Last month, a family from northern Israel was visiting the museum when their youngest son tipped over the jar, which smashed into pieces.

Alex Geller, the boy’s father, said his son — the youngest of three — is exceptionally curious, and that the moment he heard the crash, “please let that not be my child” was the first thought that raced through his head.

The jar has been on display at the Hecht Museum in Haifa for 35 years. It was one of the only containers of its size and from that period still complete when it was discovered.

The Bronze Age jar is one of many artifacts exhibited out in the open, part of the Hecht Museum’s vision of letting visitors explore history without glass barriers, said Inbal Rivlin, the director of the museum, which is associated with Haifa University in northern Israel.

It was likely used to hold wine or oil, and dates back to between 2200 and 1500 B.C.

Rivlin and the museum decided to turn the moment, which captured international attention, into a teaching moment, inviting the Geller family back for a special visit and hands-on activity to illustrate the restoration process.

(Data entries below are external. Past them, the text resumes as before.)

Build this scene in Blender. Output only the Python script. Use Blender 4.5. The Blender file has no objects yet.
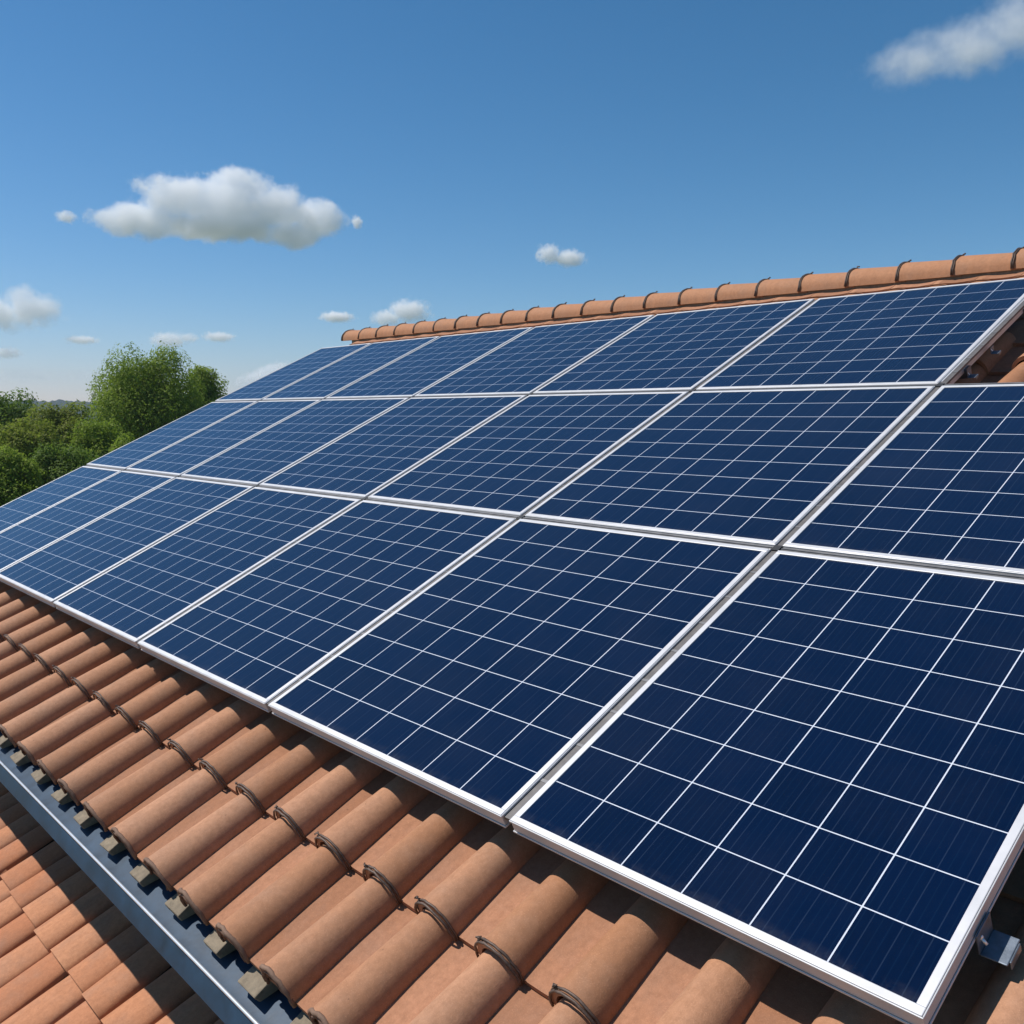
import bpy, bmesh, math, random
import numpy as np
from mathutils import Vector, Matrix, noise as mnoise

random.seed(7); rng = np.random.default_rng(7)
scene = bpy.context.scene
C = scene.collection
rad = math.radians

# ------------------------------------------------------------------ camera
F_PX, PITCH, YAW = 928.5, 0.1048, 0.8308
CAM = Vector((1.3308, -1.1971, 0.8153))
TH = 0.4382                                   # slope of the roof
fw = Vector((-math.sin(YAW)*math.cos(PITCH), math.cos(YAW)*math.cos(PITCH), -math.sin(PITCH)))
rt = Vector((math.cos(YAW), math.sin(YAW), 0)); up = rt.cross(fw)
cd = bpy.data.cameras.new("camera"); cam = bpy.data.objects.new("camera", cd); C.objects.link(cam)
cam.matrix_world = Matrix(((rt.x, up.x, -fw.x, CAM.x), (rt.y, up.y, -fw.y, CAM.y), (rt.z, up.z, -fw.z, CAM.z), (0, 0, 0, 1)))
cd.sensor_width = 36; cd.lens = F_PX*36/1024; cd.clip_start = 0.05; cd.clip_end = 30000
scene.camera = cam

# ------------------------------------------------------------------ light
VV = Vector((0, math.cos(TH), math.sin(TH))); NN = Vector((0, -math.sin(TH), math.cos(TH)))
SUN = (Vector((-0.50, 0, 0)) + 0.08*VV + NN).normalized()
EL = math.asin(SUN.z); AZ = math.atan2(SUN.x, SUN.y)
w = bpy.data.worlds.new("World"); scene.world = w; w.use_nodes = True
nt = w.node_tree; bg = nt.nodes["Background"]
sky = nt.nodes.new("ShaderNodeTexSky"); sky.sky_type = 'NISHITA'; sky.sun_disc = False
sky.sun_elevation = EL; sky.sun_rotation = AZ; sky.altitude = 300; sky.air_density = 1.0; sky.dust_density = 0.25; sky.ozone_density = 5.0
bg.inputs[1].default_value = 0.1
# grade the clear sky: deeper blue overhead, pale at the horizon
sp_ = nt.nodes.new("ShaderNodeSeparateColor"); cb_ = nt.nodes.new("ShaderNodeCombineColor"); nt.links.new(sky.outputs[0], sp_.inputs[0])
for i_, (g_, k_) in enumerate(((1.62, 1.36), (1.12, .966), (1.12, 1.07))):
    a_ = nt.nodes.new("ShaderNodeMath"); a_.operation = 'MULTIPLY'; a_.inputs[1].default_value = .1; nt.links.new(sp_.outputs[i_], a_.inputs[0])
    p_ = nt.nodes.new("ShaderNodeMath"); p_.operation = 'POWER'; p_.inputs[1].default_value = g_; nt.links.new(a_.outputs[0], p_.inputs[0])
    m_ = nt.nodes.new("ShaderNodeMath"); m_.operation = 'MULTIPLY'; m_.inputs[1].default_value = k_*10; nt.links.new(p_.outputs[0], m_.inputs[0])
    nt.links.new(m_.outputs[0], cb_.inputs[i_])
nt.links.new(cb_.outputs[0], bg.inputs[0])
sd = bpy.data.lights.new("sun", 'SUN'); sd.energy = 5.0; sd.angle = rad(0.53); sd.color = (1, 0.96, 0.91)
so = bpy.data.objects.new("sun", sd); C.objects.link(so); so.rotation_euler = SUN.to_track_quat('Z', 'Y').to_euler(); so.location = (0, 0, 30)
scene.view_settings.view_transform = 'Standard'; scene.view_settings.look = 'None'
scene.view_settings.exposure = 0.0; scene.view_settings.gamma = 1
scene.cycles.use_denoising = True
scene.cycles.max_bounces = 64; scene.cycles.diffuse_bounces = 5; scene.cycles.glossy_bounces = 3
scene.cycles.transparent_max_bounces = 8; scene.cycles.volume_bounces = 64
scene.cycles.volume_max_steps = 400; scene.cycles.volume_step_rate = 0.5

# ------------------------------------------------------------------ helpers
def P(u, v, h):
    """point on the slope: u along the eave, v up the slope, h above the plane of the glass"""
    return Vector((u, v*math.cos(TH) - h*math.sin(TH), v*math.sin(TH) + h*math.cos(TH)))
def raydir(px, py):
    return fw + rt*((px-512)/F_PX) - up*((py-512)/F_PX)
class MB:
    def __init__(s): s.v = []; s.f = []; s.m = []; s.uv = None
    def add(s, vs, fs, mi=0):
        b = len(s.v); s.v += [tuple(p) for p in vs]
        for f in fs: s.f.append(tuple(i+b for i in f)); s.m.append(mi)
    def box(s, fn, a, b, mi=0):
        (x0, y0, z0), (x1, y1, z1) = a, b
        vs = [fn(x, y, z) for z in (z0, z1) for y in (y0, y1) for x in (x0, x1)]
        s.add(vs, [(0, 2, 3, 1), (4, 5, 7, 6), (0, 1, 5, 4), (2, 6, 7, 3), (0, 4, 6, 2), (1, 3, 7, 5)], mi)
    def tube(s, pts, r, n=8, mi=0, closed=False):
        pts = [Vector(p) for p in pts]; rings = []
        N = len(pts)
        for i, p in enumerate(pts):
            a = pts[i-1] if i > 0 else p; b = pts[i+1] if i < N-1 else p
            t = (b-a).normalized(); h = Vector((0.3, 0.2, 0.93)) if abs(t.z) < .9 else Vector((1, 0, 0))
            x = t.cross(h).normalized(); y = t.cross(x)
            rr = r[i] if isinstance(r, (list, tuple)) else r
            rings.append([p + rr*(math.cos(2*math.pi*k/n)*x + math.sin(2*math.pi*k/n)*y) for k in range(n)])
        vs = [q for R in rings for q in R]; fs = []
        for i in range(N-1):
            for k in range(n): fs.append((i*n+k, i*n+(k+1) % n, (i+1)*n+(k+1) % n, (i+1)*n+k))
        fs.append(tuple(range(n))[::-1]); fs.append(tuple((N-1)*n+k for k in range(n)))
        s.add(vs, fs, mi)
    def build(s, name, mats, parent=None, smooth=False, bevel=0, autos=None, fixn=False):
        me = bpy.data.meshes.new(name); me.from_pydata(s.v, [], s.f)
        if not isinstance(mats, (list, tuple)): mats = [mats]
        for m in mats: me.materials.append(m)
        me.polygons.foreach_set("material_index", s.m)
        if smooth: me.polygons.foreach_set("use_smooth", [True]*len(s.f))
        me.update()
        if fixn:
            bm = bmesh.new(); bm.from_mesh(me); bmesh.ops.remove_doubles(bm, verts=bm.verts, dist=1e-4); bmesh.ops.recalc_face_normals(bm, faces=bm.faces); bm.to_mesh(me); bm.free()
        o = bpy.data.objects.new(name, me); C.objects.link(o)
        if autos is not None and smooth: me.set_sharp_from_angle(angle=rad(autos))
        if parent: o.parent = parent; o.matrix_parent_inverse = Matrix.Translation(-parent.location)
        if bevel:
            b = o.modifiers.new("b", 'BEVEL'); b.width = bevel; b.segments = 2; b.limit_method = 'ANGLE'
        return o
def tag(o, label=None, cat=None, group=None, kind=None):
    for k, x in (("label", label), ("category", cat), ("group", group), ("kind", kind)):
        if x: o[k] = x
    return o
def empty(name, loc, **kw):
    o = bpy.data.objects.new(name, None); C.objects.link(o); o.location = loc; o.empty_display_size = .1
    return tag(o, **kw)

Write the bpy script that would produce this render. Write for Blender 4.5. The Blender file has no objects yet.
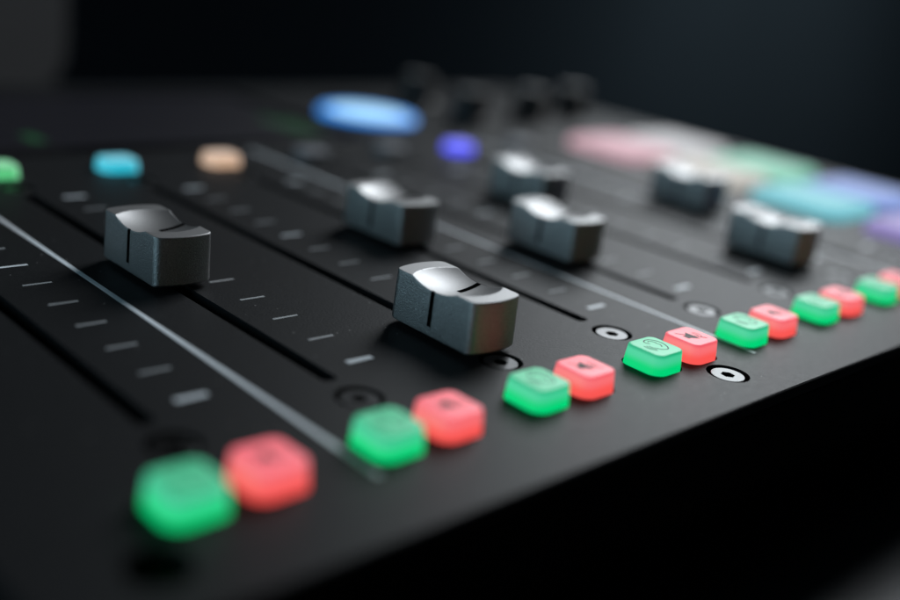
import bpy, bmesh, math, random
from mathutils import Vector, Matrix
random.seed(7)

S = 0.025                      # metres per channel spacing: the layout below is written in channel spacings
scene = bpy.context.scene
COL = scene.collection

# ------------------------------------------------------------------ materials
def new_mat(name):
    m = bpy.data.materials.new(name)
    m.use_nodes = True
    nt = m.node_tree
    b = nt.nodes.get('Principled BSDF')
    return m, nt, b

def plain(name, col, rough=0.5, metal=0.0, spec=0.5, noise=0.0, scale=400.0, bump=0.0, bscale=1500.0, rvar=0.0):
    m, nt, b = new_mat(name)
    b.inputs['Base Color'].default_value = (*col, 1)
    b.inputs['Roughness'].default_value = rough
    b.inputs['Metallic'].default_value = metal
    b.inputs['Specular IOR Level'].default_value = spec
    tc = nt.nodes.new('ShaderNodeTexCoord')
    if noise or rvar:
        n = nt.nodes.new('ShaderNodeTexNoise')
        n.inputs['Scale'].default_value = scale
        n.inputs['Detail'].default_value = 4
        nt.links.new(tc.outputs['Object'], n.inputs['Vector'])
        if noise:
            mr = nt.nodes.new('ShaderNodeMapRange')
            mr.inputs['To Min'].default_value = 1 - noise
            mr.inputs['To Max'].default_value = 1 + noise
            nt.links.new(n.outputs['Fac'], mr.inputs['Value'])
            mx = nt.nodes.new('ShaderNodeVectorMath'); mx.operation = 'SCALE'
            mx.inputs[0].default_value = col
            nt.links.new(mr.outputs['Result'], mx.inputs['Scale'])
            nt.links.new(mx.outputs['Vector'], b.inputs['Base Color'])
        if rvar:
            mr2 = nt.nodes.new('ShaderNodeMapRange')
            mr2.inputs['To Min'].default_value = max(0.02, rough - rvar)
            mr2.inputs['To Max'].default_value = min(1, rough + rvar)
            nt.links.new(n.outputs['Fac'], mr2.inputs['Value'])
            nt.links.new(mr2.outputs['Result'], b.inputs['Roughness'])
    if bump:
        n2 = nt.nodes.new('ShaderNodeTexNoise')
        n2.inputs['Scale'].default_value = bscale
        n2.inputs['Detail'].default_value = 3
        nt.links.new(tc.outputs['Object'], n2.inputs['Vector'])
        bp = nt.nodes.new('ShaderNodeBump')
        bp.inputs['Strength'].default_value = bump
        bp.inputs['Distance'].default_value = 0.0001
        nt.links.new(n2.outputs['Fac'], bp.inputs['Height'])
        nt.links.new(bp.outputs['Normal'], b.inputs['Normal'])
    return m

def lit(name, body, glow, lo, hi, zlo, zhi, rough=0.45):
    """frosted silicone with an LED under it: the glow is strongest next to the LED and thins out towards the top"""
    m, nt, b = new_mat(name)
    b.inputs['Base Color'].default_value = (*body, 1)
    b.inputs['Roughness'].default_value = rough
    b.inputs['Emission Color'].default_value = (*glow, 1)
    b.inputs['Specular IOR Level'].default_value = 0.25
    tc = nt.nodes.new('ShaderNodeTexCoord')
    sp = nt.nodes.new('ShaderNodeSeparateXYZ')
    nt.links.new(tc.outputs['Object'], sp.inputs[0])
    mr = nt.nodes.new('ShaderNodeMapRange')
    mr.interpolation_type = 'SMOOTHSTEP'
    mr.inputs['From Min'].default_value = zlo * S
    mr.inputs['From Max'].default_value = zhi * S
    mr.inputs['To Min'].default_value = lo
    mr.inputs['To Max'].default_value = hi
    nt.links.new(sp.outputs['Z'], mr.inputs['Value'])
    nt.links.new(mr.outputs['Result'], b.inputs['Emission Strength'])
    return m

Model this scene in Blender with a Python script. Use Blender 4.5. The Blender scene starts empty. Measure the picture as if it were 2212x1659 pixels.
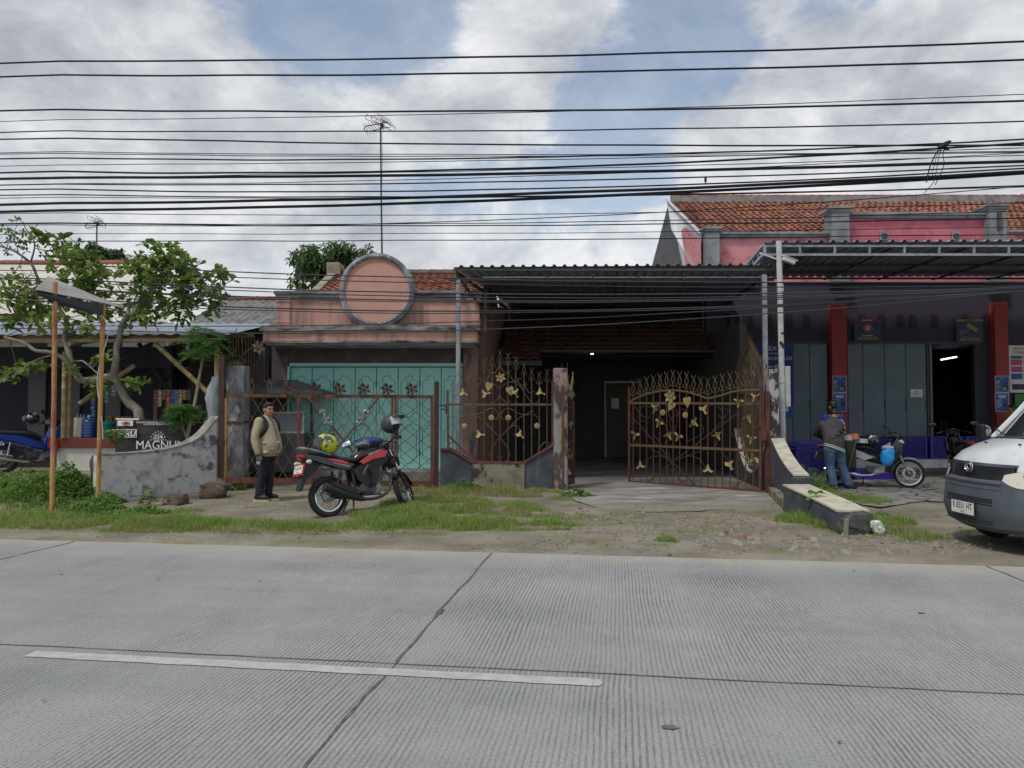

Rivlin added that the incident provided a welcome distraction from the ongoing war in Gaza. “Well, he’s just a kid. So I think that somehow it touches the heart of the people in Israel and around the world,“ said Rivlin.

Roee Shafir, a restoration expert at the museum, said the repairs would be fairly simple, as the pieces were from a single, complete jar. Archaeologists often face the more daunting task of sifting through piles of shards from multiple objects and trying to piece them together.

Experts used 3D technology, hi-resolution videos, and special glue to painstakingly reconstruct the large jar.

Less than two weeks after it broke, the jar went back on display at the museum. The gluing process left small hairline cracks, and a few pieces are missing, but the jar’s impressive size remains.

The only noticeable difference in the exhibit was a new sign reading “please don’t touch.”